What is Abraham’s Bosom?

BibleAsk Team

Abraham’s Bosom – The Parable of the Rich Man and Lazarus

Abraham’s Bosom is a Jewish idiom, meaning “paradise.” Jesus used it once in the parable of the rich man and Lazarus in Luke 16:19-31. In other incidents, Jesus spoke of paradise as a place where “many” would “come from the east and west” and “sit down with Abraham” at the feast of “the kingdom of heaven” (Matthew 8:11; Luke 14:15). Abraham was the father of the Jews (John 8:39, 56), and they conceived the patriarch as welcoming his children to paradise.

The parable of Abraham’s Bosom should not be taken literally for Jesus was talking figuratively and drawing a clear distinction between this life and the next and showing the relationship of each to the other. Many facts make it clear that this is only a parable. A few are as follows:

  • Abraham’s bosom is not heaven (Hebrews 11:8-10, 16).
  • People in hell can’t talk to those in heaven (Isaiah 65:17).
  • The dead are in their graves (Job 17:13; John 5:28, 29). The rich man was in bodily form with eyes, a tongue, etc., yet we know that the body does not go to hell at death. It is very obvious that the body remains in the grave, as the Bible says.
  • Men are rewarded at Christ’s second coming, not at death (Revelation 22:11, 12).
  • The lost are punished in hell at the end of the world, not when they die (Matthew 13:40-42).

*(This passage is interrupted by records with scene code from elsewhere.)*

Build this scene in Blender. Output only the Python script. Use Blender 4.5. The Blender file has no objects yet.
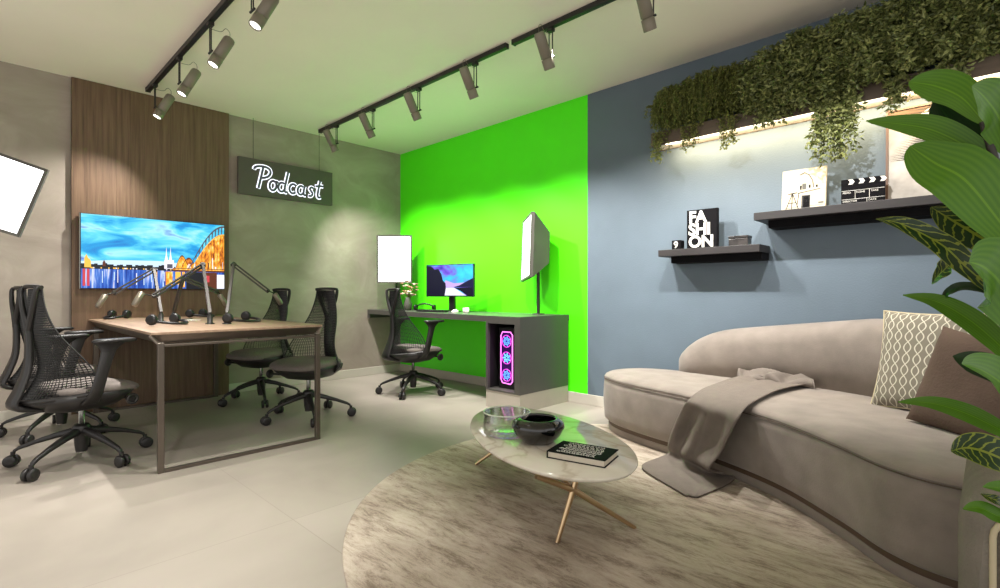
import bpy, bmesh, math, random
from mathutils import Vector, Matrix
random.seed(7)
C = bpy.context.scene.collection
PI = math.pi
# ------------------------------------------------------------------ camera frame (1000x588)
CAM = Vector((5.484, -3.856, 1.0)); FW = Vector((-.6931, .7208, 0)); RT = Vector((.7208, .6931, 0)); FL = 512.0; HY = 293.0
def ray(px, py): return FW + RT*((px-500)/FL) + Vector((0, 0, (HY-py)/FL))
def onz(px, py, z):
    r = ray(px, py); return CAM + r*((z-1)/r.z)
def onx(px, py, x):
    r = ray(px, py); return CAM + r*((x-CAM.x)/r.x)
def ony(px, py, y):
    r = ray(px, py); return CAM + r*((y-CAM.y)/r.y)
def at(px, py, d): return CAM + ray(px, py)*d

# ------------------------------------------------------------------ materials
def newmat(name):
    m = bpy.data.materials.new(name); m.use_nodes = True
    nt = m.node_tree; b = nt.nodes['Principled BSDF']; return m, nt, b
def lin(c):
    return tuple(((v/255)/12.92 if v/255 <= .04045 else ((v/255+.055)/1.055)**2.4) for v in c)+(1,)
def N(nt, t, **kw):
    n = nt.nodes.new(t)
    for k, v in kw.items(): setattr(n, k, v)
    return n
def mat(name, col, rough=.5, metal=0, var=.06, scale=8, bump=0, bscale=60, coat=0, sheen=0, emit=None, estr=1, spec=.5, stretch=(1,1,1)):
    m, nt, b = newmat(name); c = lin(col)
    b.inputs['Roughness'].default_value = rough; b.inputs['Metallic'].default_value = metal
    b.inputs['Specular IOR Level'].default_value = spec
    if coat: b.inputs['Coat Weight'].default_value = coat
    if sheen: b.inputs['Sheen Weight'].default_value = sheen
    tc = N(nt, 'ShaderNodeTexCoord'); mp = N(nt, 'ShaderNodeMapping'); mp.inputs['Scale'].default_value = stretch
    nt.links.new(tc.outputs['Object'], mp.inputs['Vector'])
    no = N(nt, 'ShaderNodeTexNoise'); no.inputs['Scale'].default_value = scale; no.inputs['Detail'].default_value = 6
    nt.links.new(mp.outputs[0], no.inputs['Vector'])
    cr = N(nt, 'ShaderNodeValToRGB'); e = cr.color_ramp.elements
    e[0].position = .3; e[1].position = .7
    e[0].color = tuple(max(0, v*(1-var)) for v in c[:3])+(1,); e[1].color = tuple(min(1, v*(1+var)) for v in c[:3])+(1,)
    nt.links.new(no.outputs['Fac'], cr.inputs['Fac']); nt.links.new(cr.outputs['Color'], b.inputs['Base Color'])
    if bump:
        n2 = N(nt, 'ShaderNodeTexNoise'); n2.inputs['Scale'].default_value = bscale; n2.inputs['Detail'].default_value = 4
        nt.links.new(mp.outputs[0], n2.inputs['Vector'])
        bp = N(nt, 'ShaderNodeBump'); bp.inputs['Strength'].default_value = bump; bp.inputs['Distance'].default_value = .01
        nt.links.new(n2.outputs['Fac'], bp.inputs['Height']); nt.links.new(bp.outputs[0], b.inputs['Normal'])
    if emit:
        b.inputs['Emission Color'].default_value = lin(emit); b.inputs['Emission Strength'].default_value = estr
    return m
def glow(name, col, s=1.0):
    m, nt, b = newmat(name); b.inputs['Base Color'].default_value = (0, 0, 0, 1); b.inputs['Roughness'].default_value = .3
    b.inputs['Emission Color'].default_value = lin(col); b.inputs['Emission Strength'].default_value = s; return m
def ramp(nt, stops):
    cr = N(nt, 'ShaderNodeValToRGB'); el = cr.color_ramp.elements
    while len(el) < len(stops): el.new(.5)
    for i, (p, c) in enumerate(stops): el[i].position = p; el[i].color = lin(c)
    return cr
def math_(nt, op, a, b=None, c=None):
    n = N(nt, 'ShaderNodeMath', operation=op)
    for i, v in enumerate((a, b, c)):
        if v is None: continue
        if isinstance(v, (int, float)): n.inputs[i].default_value = v
        else: nt.links.new(v, n.inputs[i])
    return n.outputs[0]

def concrete_wall():
    m, nt, b = newmat('concrete_plaster'); tc = N(nt, 'ShaderNodeTexCoord')
    mp = N(nt, 'ShaderNodeMapping'); mp.inputs['Rotation'].default_value = (math.radians(-38), 0, 0); mp.inputs['Scale'].default_value = (1, .9, 1.5)
    nt.links.new(tc.outputs['Object'], mp.inputs[0])
    n = N(nt, 'ShaderNodeTexNoise'); n.inputs['Scale'].default_value = 1.8; n.inputs['Detail'].default_value = 9; n.inputs['Distortion'].default_value = .9; n.inputs['Roughness'].default_value = .6
    nt.links.new(mp.outputs[0], n.inputs['Vector'])
    cr = ramp(nt, [(.25, (142, 131, 120)), (.5, (156, 145, 133)), (.58, (163, 152, 140)), (.8, (176, 166, 154))]); nt.links.new(n.outputs['Fac'], cr.inputs[0]); nt.links.new(cr.outputs[0], b.inputs['Base Color'])
    bp = N(nt, 'ShaderNodeBump'); bp.inputs['Strength'].default_value = .25; bp.inputs['Distance'].default_value = .02; nt.links.new(n.outputs['Fac'], bp.inputs['Height']); nt.links.new(bp.outputs[0], b.inputs['Normal'])
    b.inputs['Roughness'].default_value = .65; return m
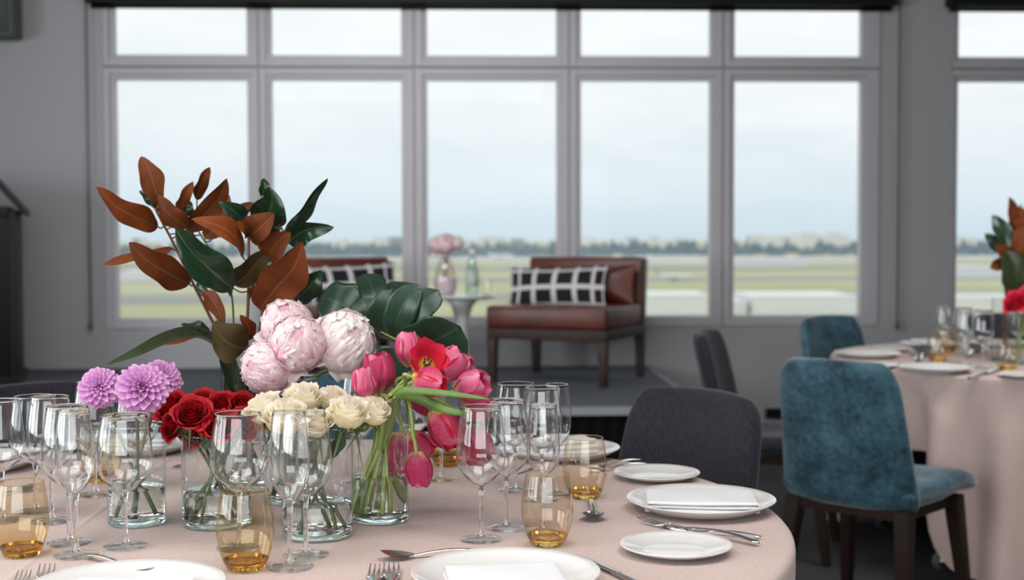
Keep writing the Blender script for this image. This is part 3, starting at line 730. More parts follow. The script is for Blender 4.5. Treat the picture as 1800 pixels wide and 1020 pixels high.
def stem_glass(px, py, kind, label, z=None, s=1.0):
    p = onz(px, py, TZ)
    if kind not in GM: GM[kind] = stemware(kind)
    nm, ct = {'wine': ('wine_glass', 'wine glass'), 'red': ('wine_glass', 'wine glass'), 'flute': ('champagne_flute', 'champagne flute')}[kind]
    t = thing(nm, p, label, ct, 'stemware set out on the tables', rz=random.uniform(0, 6)); t.scale = (s, s, s)
    for n_, m_ in zip(('bowl', 'stem', 'foot'), GM[kind]): child(n_, m_, t)
def stemless(px, py, kind, label, s=1.0):
    p = onz(px, py, TZ)
    if kind not in GM: GM[kind] = tumbler(kind)
    t = thing('tumbler', p, label, 'tumbler', 'amber tumblers on the tables', rz=random.uniform(0, 6)); t.scale = (s, s, s)
    for n_, m_ in zip(('wall', 'base'), GM[kind]): child(n_, m_, t)
for a in [
    (4, 916, 'wine', 'wine glass half cut by the left edge of the photo', .97), (63, 899, 'red', 'tallest standing wine glass behind the left cluster, rim before the plum chair', .97),
    (91, 917, 'wine', 'wine glass in the left cluster, second from the left at the back', 1), (122, 955, 'wine', 'wine glass in the left cluster directly behind the narrow flute', 1.02),
    (134, 977, 'flute', 'narrow flute in front of the left cluster of glasses', 1.06), (221, 961, 'red', 'wine glass standing in front of the dahlia vase', .98),
    (168, 870, 'wine', 'wine glass behind the leftmost dahlia, beside the far amber tumbler', 1), (243, 871, 'wine', 'wine glass standing behind the dahlia vase', 1),
    (421, 964, 'red', 'big bowled wine glass in front of the red roses, behind the amber tumbler', 1), (510, 998, 'flute', 'narrow flute standing before the cream rose vase', 1.1),
    (538, 977, 'wine', 'wine glass just behind the flute before the cream roses', 1.02), (846, 949, 'wine', 'wine glass in front of the lowest tulip, nearest of the right group', 1),
    (890, 929, 'wine', 'wine glass second from the left in the right group', 1), (955, 934, 'flute', 'flute standing behind the pale amber tumbler in the right group', 1),
    (907, 862, 'red', 'large wine glass at the back left of the right group', .97), (952, 878, 'wine', 'middle wine glass at the back of the right group', .97),
    (979, 868, 'flute', 'flute at the back right of the right group', .99), (776, 843, 'wine', 'wine glass behind the drooping tulips, foot visible below them', 1),
    (727, 838, 'wine', 'wine glass behind the tulip vase seen under the tulip leaves', 1), (632, 846, 'wine', 'wine glass hidden behind the cream roses and pink tulips', 1)]:
    stem_glass(a[0], a[1], a[2], a[3], s=a[4])
stemless(432, 1000, 'amber', 'amber tumbler at the front centre before the red rose vase', 1.02)
stemless(38, 976, 'amber', 'amber tumbler at the lower left edge')
stemless(177, 846, 'amber', 'amber tumbler at the back left behind the narrow flute')
stemless(786, 818, 'amber', 'amber tumbler behind the drooping tulips')
stemless(962, 957, 'peach', 'pale amber tumbler at the front of the right glass group')
stemless(1028, 875, 'peach', 'pale amber tumbler behind the dessert spoon, napkin plate behind it')
# further table's settings
r1 = plate(1525, 628, 'dinner', 'white dinner plate at the left edge of the further table')
r2 = plate(1566, 617, 'side', 'white bread plate behind the left dinner plate on the further table')
plate(1540, 646, 'side', 'white bread plate in front of the left dinner plate on the further table')
r4 = plate(1645, 654, 'dinner', 'white dinner plate near the front edge of the further table')
plate(1800, 664, 'side', 'white bread plate at the right photo edge on the further table')
r6 = plate(1635, 611, 'dinner', 'white dinner plate at the back of the further table beside the pillar')
r7 = plate(1752, 609, 'dinner', 'white dinner plate at the back of the further table before the plum chair')
napkin(r1, .15, .10, .012, .2, 'white napkin on the left dinner plate of the further table', seed=11)
napkin(r4, .15, .11, .010, .1, 'white napkin on the front dinner plate of the further table', seed=12)
napkin(r6, .14, .10, .03, .1, 'white napkin on the back dinner plate beside the pillar', seed=13)
cutlery('knife', 1752, 650, 1702, 668, 'table knife right of the front plate on the further table')
cutlery('spoon', 1625, 622, 1614, 640, 'dessert spoon by the tumbler on the further table')
cutlery('spoon', 1722, 617, 1700, 630, 'dessert spoon behind the wine glasses on the further table')
for a in [(1657, 632, 'flute', 'flute at the left of the glasses on the further table'), (1693, 640, 'wine', 'wine glass left of the middle on the further table'), (1697, 647, 'flute', 'flute in front of the wine glasses on the further table'),
          (1727, 647, 'wine', 'wine glass before the plum chair on the further table'), (1790, 632, 'wine', 'wine glass at the right photo edge on the further table')]:
    stem_glass(*a)
stemless(1648, 637, 'peach', 'pale amber tumbler at the left of the further table'); stemless(1664, 622, 'amber', 'amber tumbler behind the pale one on the further table')
stemless(1771, 652, 'peach', 'pale amber tumbler before the tall arrangement on the further table')
# ------------------------------------------------------------------ flowers
def cup_petal(b, phi, span, R, h, z0=0, flare=0, curl=0, r0=.12, tipn=.22, point=0, ruf=0, off=0, nu=8, nv=9, seed=0, mat=0, bulge=.75, knee=.62):
    """one petal of a cup: angle phi, half span, radius R, height h"""
    rn = random.Random(seed); ph = [rn.uniform(0, 6.28) for _ in range(3)]
    def fn(u, v):
        x = 2 * u - 1
        top = 1 - tipn * abs(x) ** 2.4 + point * max(0, 1 - abs(x) * 3.2)
        t = v * top
        wd = min(1, .38 + 1.9 * t) if t < .33 else 1.0
        wd *= (1 - .25 * max(0, (t - .72) / .28) ** 2)
        a = phi + x * span * wd
        q = min(1, t / knee)
        r = r0 + (R - r0) * sin(q * pi / 2) ** bulge + off * (1 + .35 * x)
        f = max(0, (t - .55) / .45)
        r += flare * f * f * (1 + .25 * sin(x * 3 + ph[0]))
        z = z0 + h * t - curl * max(0, (t - .72) / .28) ** 2
        e = ruf * v * v
        r += e * sin(x * 6 + ph[1]) + e * .6 * sin(x * 13 + ph[2]); z += e * .7 * sin(x * 9 + ph[2])
        return (r * cos(a), r * sin(a), z)
    b.grid(fn, nu, nv, mat)
GA = 2.399963
def rose_mesh(name, mat, seed, open_=1.0, point=.0, n=24, tall=1.15, rough=1.0):
    rn = random.Random(seed); b = B(); a = rn.uniform(0, 6)
    for i in range(n):
        t = i / (n - 1)
        R = .10 + .84 * t ** .85 * open_; h = tall * (1.0 - .22 * t ** 2) + rn.uniform(-.03, .03)
        cup_petal(b, a, (1.5 - .75 * t), R, h, 0, flare=(.03 + .34 * t * t) * open_ * rn.uniform(.7, 1.2), curl=(.02 + .20 * t * t) * open_, r0=.05 + .05 * t, tipn=.10 + .14 * t, point=point * rn.uniform(.3, 1.2), ruf=(.018 + .03 * t) * rough, off=.0, nu=10, nv=9, seed=rn.random(), bulge=.8 - .15 * t, knee=.7 - .1 * t)
        a += GA + rn.uniform(-.2, .2)
    return b.mesh(name, mat)
def calyx_mesh():
    b = B(); b.lathe([(0, -.14), (.06, -.12), (.12, -.03), (.13, .06), (.0, .06)], 12)
    for k in range(5): cup_petal(b, k * 1.2566, .32, .42, .20, -.02, flare=.25, curl=.25, r0=.08, point=.5, tipn=.5, nu=4, nv=6)
    return b.mesh('calyx', MT['calyx'])
def peony_mesh(name, mat, seed, guard=5):
    rn = random.Random(seed); b = B()
    def ball_petal(phi, span, R, p0, p1, ruf, sd, turn=0):
        r2 = random.Random(sd); ph = [r2.uniform(0, 6.28) for _ in range(3)]
        pm = (p0 + p1) / 2; cd_ = V((sin(pm) * cos(phi), sin(pm) * sin(phi), -cos(pm))); rm = M.Rotation(turn, 3, cd_)
        def fn(u, v):
            x = 2 * u - 1; top = 1 - .24 * abs(x) ** 2.2
            psi = p0 + (p1 - p0) * v * top
            wd = (.55 + .45 * sin(min(1, v * 1.25) * pi / 2)) * (1 - .15 * max(0, v - .7) / .3)
            s = max(.25, sin(psi)); a = phi + x * span * wd / max(.45, s) * .8
            e = ruf * v ** 2
            r = R * (1 + .02 * cos(x * 3 + ph[0])) + .22 * R * max(0, v - .70) * (ph[1] / 3.14 - .75) + e * sin(x * 7 + ph[1]) + e * .7 * sin(x * 15 + ph[2])
            r *= 1 - .06 * x * x
            return rm @ V((r * sin(psi) * cos(a), r * sin(psi) * sin(a), -r * cos(psi) * .98))
        b.grid(fn, 12, 10)
    core = B().lathe([(.84 * sin(pi * k / 14) + 1e-4, -.84 * cos(pi * k / 14)) for k in range(15)], 20); b.add(core.v, core.f, 0, None)
    b.uv[-len(core.f):] = [[(.5, .3)] * len(f) for f in core.f]
    N_ = 58
    for i in range(N_):
        t = i / (N_ - 1)          # outer petals first, the crest last
        p0 = .25 + 1.75 * t ** 1.1; p1 = min(3.0, p0 + rn.uniform(1.0, 1.45))
        ball_petal(i * GA + rn.uniform(-.4, .4), (1.0 if t < .4 else rn.uniform(.6, .9)) * (1 - .40 * t), (1.0 - .07 * t) * rn.uniform(.97, 1.035), p0, p1, .022 + .05 * t, rn.random(), 0 if t < .4 else rn.uniform(-.8, .8))
    for i in range(guard):
        cup_petal(b, i * 6.283 / guard + rn.uniform(-.3, .3), .55, .95, .75, -.98, flare=.28, curl=.30, r0=.12, tipn=.3, ruf=.06, seed=rn.random(), nu=10, nv=10, bulge=.8, knee=.8)
    return b.mesh(name, mat)
def dahlia_mesh(seed):
    rn = random.Random(seed); b = B(); n = 118
    for i in range(n):
        t = (i + .5) / n; psi = .08 + 1.95 * t ** .62 + rn.uniform(-.05, .05); a = i * GA
        d = V((sin(psi) * cos(a), sin(psi) * sin(a), cos(psi))); e = V((cos(psi) * cos(a), cos(psi) * sin(a), -sin(psi))); s = d.cross(e)
        L = (.50 + .50 * min(1, t * 2.2)) * rn.uniform(.93, 1.06); W = .06 + .155 * min(1, t * 1.8); rb = .16; cz = .30
        tw = rn.uniform(-.25, .25)
        def fn(u, v, d=d, e=e, s=s, L=L, W=W, tw=tw, rn=rn):
            x = 2 * u - 1; wd = W * (.35 + .65 * sin(min(1, v * 1.35) * pi / 2)) * sqrt(max(0.02, 1 - max(0, (v - .62) / .38) ** 2 * .92))
            r = rb + (L - rb) * v
            cup = .55 * wd * x * x - .10 * v * v * L + .03 * sin(v * 3)
            return V((0, 0, cz)) + d * r + s * (x * wd + tw * v * wd) - e * (cup) 
        b.grid(fn, 6, 7)
    return b.mesh('bloom', MT['dahlia'])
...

The point of the story is found in verse 31 of Luke 16. Parables cannot be taken literally. If we took parables literally, then we must believe that trees talk! (See this parable in Judges 9:8-15.)

The Final Rewards and Punishments Given at the Second Coming

To interpret the parable of Abraham’s Bosom literally and teach that men receive their rewards immediately at death clearly contradicts Jesus’ own declaration that “the Son of man shall … reward every man according to his works” when He “shall come in the glory of his Father with his angels” (Matthew 16:27; 25:31–41; 1 Corinthians 15:51–55; 1 Thessalonians 4:16, 17; Revelation 22:12; etc.) and not at death as taught by many.

The idea that at death men go to a place where they suffer “torments” is utterly foreign to the Scriptures, which teach plainly that “the dead know not any thing” (Ecclesiastes 9:5; Psalms 146:4). Jesus Himself resembled death to a sleep (John 11:11, 14). In the parable of the rich man and Lazarus, Jesus was not discussing either the state of man in death or the time when rewards will be passed out.

Some wrongly conclude from the parable of Abraham’s Bosom that Jesus was teaching that at death the wicked are taken to a place where they undergo “torments.” But this would make Jesus contradict His plain teachings on that subject upon other occasions, as well as the teachings of the Bible as a whole. It is in the “hell” of geenna that sinners are to experience fiery torments (Matthew 5:22), not in hadēs. Thus, it is clear when Jesus therefore presented the rich man as a “tormented in this flame” (Luke 16:24), in hadēs, He was clearly speaking figuratively.